CEOs see IT as revenue creating more than cost saving

Research shows an upward trend towards tech projects that bring in revenue

There has been a reverse in the interest of CEOs in IT projects that save the business money to initiatives that make money, Harvey Nash’s latest CIO survey has revealed.

The survey shows that from 2013 to 2015, there was a downward trend in CEOs wanting IT to cut costs and an upward trend in tech projects that bring in revenue.

Thirty-four per cent of the 3700 IT leaders surveyed worldwide this year said their CEOs are interested in IT saving the business money, compared to 36 per cent in 2014 and 38 per cent in 2013. Sixty-six per cent are focused on IT making money, compared to 64 per cent in 2014 and 62 per cent in 2013.

“The relentless years of cost-cutting we have seen since 2008 at last seem to be coming to an end,” the report said.

Digital initiatives and better engagement with customers are also the top growth priorities for CIOs this year, which aligns with the CEOs’ focus on projects that make money.

This year’s survey shows a 2 per cent rise in IT leaders mostly focusing on ways to better engage with their customers (38 per cent of respondents this year). Developing innovative new products and services remained the same as last year at 41.3 per cent, but reputation management via social media saw a 1.4 per cent rise, up to 9 per cent of respondents compared to 7.6 per cent last year.

Fifty-six per cent believe creating new revenue streams through digital technology is essential for providing agility and new customer engagement. However, 56 per cent also believe a strong and flexible infrastructure backbone is needed to pull this off successfully.

“While many organisations are keen to implement exciting new digital solutions, CIOs know that they need to have a solid foundation that is robust and secure,” the report said.

The investment in a chief digital officer (CDO) has grown by 7 per cent from last year. Thirty three per cent of Australian respondents only said they have a CDO working in their organisation, 16 per cent higher than the global average.
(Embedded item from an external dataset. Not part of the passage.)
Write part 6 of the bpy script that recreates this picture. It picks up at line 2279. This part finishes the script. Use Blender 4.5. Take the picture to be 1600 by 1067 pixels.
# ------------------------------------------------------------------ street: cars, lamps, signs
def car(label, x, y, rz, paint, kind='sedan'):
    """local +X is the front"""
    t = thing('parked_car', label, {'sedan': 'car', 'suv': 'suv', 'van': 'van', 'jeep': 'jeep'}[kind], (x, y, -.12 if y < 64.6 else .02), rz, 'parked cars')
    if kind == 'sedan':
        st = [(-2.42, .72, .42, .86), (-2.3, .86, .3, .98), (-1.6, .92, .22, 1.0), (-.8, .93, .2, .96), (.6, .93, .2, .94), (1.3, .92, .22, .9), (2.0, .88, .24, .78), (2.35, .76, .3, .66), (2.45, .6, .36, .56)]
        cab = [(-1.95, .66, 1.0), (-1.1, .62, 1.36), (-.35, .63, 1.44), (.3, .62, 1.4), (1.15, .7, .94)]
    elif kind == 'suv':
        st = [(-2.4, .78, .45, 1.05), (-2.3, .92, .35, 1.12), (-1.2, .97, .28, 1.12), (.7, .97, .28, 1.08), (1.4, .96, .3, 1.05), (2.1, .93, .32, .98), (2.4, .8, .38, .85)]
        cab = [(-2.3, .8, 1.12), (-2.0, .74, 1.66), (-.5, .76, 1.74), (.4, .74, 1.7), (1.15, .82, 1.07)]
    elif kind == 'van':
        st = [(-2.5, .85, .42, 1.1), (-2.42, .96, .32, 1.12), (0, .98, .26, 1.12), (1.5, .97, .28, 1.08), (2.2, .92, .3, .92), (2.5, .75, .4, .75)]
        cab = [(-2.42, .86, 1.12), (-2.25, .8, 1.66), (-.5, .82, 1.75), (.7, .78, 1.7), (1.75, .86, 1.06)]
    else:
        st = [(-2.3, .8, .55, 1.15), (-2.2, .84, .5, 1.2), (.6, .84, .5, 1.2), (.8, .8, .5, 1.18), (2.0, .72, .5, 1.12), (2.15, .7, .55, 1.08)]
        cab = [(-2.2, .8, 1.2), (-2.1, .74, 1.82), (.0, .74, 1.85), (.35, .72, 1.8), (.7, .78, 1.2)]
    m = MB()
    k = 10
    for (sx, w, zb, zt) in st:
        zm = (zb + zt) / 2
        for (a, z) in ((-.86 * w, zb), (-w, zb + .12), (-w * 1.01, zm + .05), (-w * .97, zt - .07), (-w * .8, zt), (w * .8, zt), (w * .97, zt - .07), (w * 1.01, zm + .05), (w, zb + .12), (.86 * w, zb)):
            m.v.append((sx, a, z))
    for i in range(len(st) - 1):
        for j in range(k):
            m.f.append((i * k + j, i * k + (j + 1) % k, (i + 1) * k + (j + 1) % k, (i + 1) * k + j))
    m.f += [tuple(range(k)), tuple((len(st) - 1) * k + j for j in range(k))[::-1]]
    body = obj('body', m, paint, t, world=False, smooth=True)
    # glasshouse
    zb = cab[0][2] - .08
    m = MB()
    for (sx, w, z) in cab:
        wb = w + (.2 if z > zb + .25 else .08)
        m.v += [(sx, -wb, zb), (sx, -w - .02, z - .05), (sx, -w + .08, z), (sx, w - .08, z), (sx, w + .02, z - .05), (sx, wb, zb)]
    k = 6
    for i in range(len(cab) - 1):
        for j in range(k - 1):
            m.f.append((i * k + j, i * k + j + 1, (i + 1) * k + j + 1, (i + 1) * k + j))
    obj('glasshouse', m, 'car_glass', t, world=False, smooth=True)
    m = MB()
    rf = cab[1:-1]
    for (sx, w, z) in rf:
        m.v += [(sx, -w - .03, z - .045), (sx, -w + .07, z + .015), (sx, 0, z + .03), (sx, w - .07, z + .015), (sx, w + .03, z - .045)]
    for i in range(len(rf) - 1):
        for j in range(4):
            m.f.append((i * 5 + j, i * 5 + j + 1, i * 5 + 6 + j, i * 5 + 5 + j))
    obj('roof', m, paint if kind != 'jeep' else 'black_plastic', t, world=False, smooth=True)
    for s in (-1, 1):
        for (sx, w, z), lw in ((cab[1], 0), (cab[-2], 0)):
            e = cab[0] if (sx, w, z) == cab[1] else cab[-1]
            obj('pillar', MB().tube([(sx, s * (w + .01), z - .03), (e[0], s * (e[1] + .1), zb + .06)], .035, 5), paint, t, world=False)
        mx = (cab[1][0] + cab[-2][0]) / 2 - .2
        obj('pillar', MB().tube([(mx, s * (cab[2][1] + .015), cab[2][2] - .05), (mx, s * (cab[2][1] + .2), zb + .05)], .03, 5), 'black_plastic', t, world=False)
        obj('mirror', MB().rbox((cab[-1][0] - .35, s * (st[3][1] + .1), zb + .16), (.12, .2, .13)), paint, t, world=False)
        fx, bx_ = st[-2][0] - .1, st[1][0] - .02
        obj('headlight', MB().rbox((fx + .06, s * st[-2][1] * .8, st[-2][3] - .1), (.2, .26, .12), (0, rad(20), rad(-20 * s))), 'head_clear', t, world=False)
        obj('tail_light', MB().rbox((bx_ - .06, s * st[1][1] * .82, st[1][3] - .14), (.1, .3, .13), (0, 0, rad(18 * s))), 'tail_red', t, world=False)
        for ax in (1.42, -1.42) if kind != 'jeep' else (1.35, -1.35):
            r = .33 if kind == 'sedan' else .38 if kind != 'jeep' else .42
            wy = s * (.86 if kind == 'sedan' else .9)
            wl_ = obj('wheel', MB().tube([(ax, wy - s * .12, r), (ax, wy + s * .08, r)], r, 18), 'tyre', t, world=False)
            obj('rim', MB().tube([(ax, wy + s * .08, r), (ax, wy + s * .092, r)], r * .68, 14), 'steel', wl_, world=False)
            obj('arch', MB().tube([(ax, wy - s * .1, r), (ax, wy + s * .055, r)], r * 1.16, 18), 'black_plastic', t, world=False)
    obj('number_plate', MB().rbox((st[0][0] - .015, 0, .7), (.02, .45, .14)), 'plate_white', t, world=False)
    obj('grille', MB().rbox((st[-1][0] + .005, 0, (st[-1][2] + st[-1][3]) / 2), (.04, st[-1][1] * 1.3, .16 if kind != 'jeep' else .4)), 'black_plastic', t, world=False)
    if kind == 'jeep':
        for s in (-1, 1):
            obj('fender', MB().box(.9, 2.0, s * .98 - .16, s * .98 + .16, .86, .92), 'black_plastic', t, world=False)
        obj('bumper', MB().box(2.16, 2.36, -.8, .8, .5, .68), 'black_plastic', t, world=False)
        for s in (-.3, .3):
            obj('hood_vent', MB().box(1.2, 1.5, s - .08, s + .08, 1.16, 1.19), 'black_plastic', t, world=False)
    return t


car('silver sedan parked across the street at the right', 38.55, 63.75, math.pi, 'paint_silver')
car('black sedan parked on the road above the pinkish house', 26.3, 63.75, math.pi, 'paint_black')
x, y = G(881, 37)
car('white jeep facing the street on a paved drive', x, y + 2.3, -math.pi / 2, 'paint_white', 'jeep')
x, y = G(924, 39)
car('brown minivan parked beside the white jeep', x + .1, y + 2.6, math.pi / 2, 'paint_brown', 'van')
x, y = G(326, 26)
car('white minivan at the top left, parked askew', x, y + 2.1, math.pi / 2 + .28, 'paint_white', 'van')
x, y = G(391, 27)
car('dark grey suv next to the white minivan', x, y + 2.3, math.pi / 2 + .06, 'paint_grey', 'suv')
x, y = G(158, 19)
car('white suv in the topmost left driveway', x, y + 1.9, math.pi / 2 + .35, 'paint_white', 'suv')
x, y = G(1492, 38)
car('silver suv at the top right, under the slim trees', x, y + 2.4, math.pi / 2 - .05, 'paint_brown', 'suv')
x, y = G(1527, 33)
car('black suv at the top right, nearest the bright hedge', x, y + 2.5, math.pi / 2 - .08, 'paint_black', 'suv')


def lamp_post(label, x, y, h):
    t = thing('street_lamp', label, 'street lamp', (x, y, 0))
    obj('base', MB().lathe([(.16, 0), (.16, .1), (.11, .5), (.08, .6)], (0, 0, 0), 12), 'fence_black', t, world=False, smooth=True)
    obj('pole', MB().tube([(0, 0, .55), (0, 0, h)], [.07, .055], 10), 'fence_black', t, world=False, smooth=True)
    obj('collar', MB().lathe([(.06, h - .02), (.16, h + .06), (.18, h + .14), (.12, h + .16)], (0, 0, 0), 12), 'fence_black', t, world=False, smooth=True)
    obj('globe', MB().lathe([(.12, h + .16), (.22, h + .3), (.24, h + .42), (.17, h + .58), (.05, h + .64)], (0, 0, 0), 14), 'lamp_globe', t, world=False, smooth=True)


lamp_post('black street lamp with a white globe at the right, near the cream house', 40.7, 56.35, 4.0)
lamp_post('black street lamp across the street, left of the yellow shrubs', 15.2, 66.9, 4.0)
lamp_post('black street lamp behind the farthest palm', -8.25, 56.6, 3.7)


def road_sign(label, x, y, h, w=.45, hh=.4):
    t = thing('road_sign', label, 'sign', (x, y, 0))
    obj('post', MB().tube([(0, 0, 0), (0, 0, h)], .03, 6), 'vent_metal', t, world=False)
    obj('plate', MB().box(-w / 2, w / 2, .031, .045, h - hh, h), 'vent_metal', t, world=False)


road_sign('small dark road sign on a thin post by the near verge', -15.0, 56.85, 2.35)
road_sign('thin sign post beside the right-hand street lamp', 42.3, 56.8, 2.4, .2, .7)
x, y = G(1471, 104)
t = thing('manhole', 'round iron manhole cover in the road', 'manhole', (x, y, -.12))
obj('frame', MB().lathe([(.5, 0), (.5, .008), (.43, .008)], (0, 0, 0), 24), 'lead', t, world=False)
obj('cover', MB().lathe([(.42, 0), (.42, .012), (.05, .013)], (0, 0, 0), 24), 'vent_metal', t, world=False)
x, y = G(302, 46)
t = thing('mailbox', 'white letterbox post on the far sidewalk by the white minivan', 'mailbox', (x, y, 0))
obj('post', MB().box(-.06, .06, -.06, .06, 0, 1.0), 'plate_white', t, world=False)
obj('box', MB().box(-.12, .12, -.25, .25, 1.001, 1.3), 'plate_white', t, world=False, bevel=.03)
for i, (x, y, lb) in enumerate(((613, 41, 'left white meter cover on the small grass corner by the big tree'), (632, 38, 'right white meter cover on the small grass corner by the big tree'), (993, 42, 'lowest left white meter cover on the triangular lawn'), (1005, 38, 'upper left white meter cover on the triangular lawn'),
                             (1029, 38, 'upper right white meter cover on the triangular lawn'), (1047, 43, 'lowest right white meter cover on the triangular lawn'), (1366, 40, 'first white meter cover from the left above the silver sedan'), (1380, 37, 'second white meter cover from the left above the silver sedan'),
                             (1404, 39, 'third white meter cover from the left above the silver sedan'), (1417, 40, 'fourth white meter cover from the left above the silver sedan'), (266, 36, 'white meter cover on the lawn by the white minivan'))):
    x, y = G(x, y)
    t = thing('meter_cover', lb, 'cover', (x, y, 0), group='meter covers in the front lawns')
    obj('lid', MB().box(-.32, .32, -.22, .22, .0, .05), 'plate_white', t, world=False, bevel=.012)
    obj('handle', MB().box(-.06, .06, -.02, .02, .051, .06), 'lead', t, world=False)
An additional 5 per cent of respondents said hiring for a CDO throughout the year is underway.

Business intelligence and analytics is also a top focus this year, with almost half of respondents indicating it is a priority.

“Business intelligence and analytics has surged in importance. Growth compared to last year is running at three times any other priority on our list. We believe that as a result of digital disruption, many organisations are changing their investment priorities,” the report said.

However, internal capability for BI, big data and analytics, as well and social media, are lacking. The survey shows only 5 per cent of respondents rate their team’s capability in social as very high, with the majority as moderate to low. For BI, big data and analytics, the figures are similar, with only 6 per cent having high capability and majority as moderate to low.

The report said the lack of skills in these areas is still prevalent in the industry.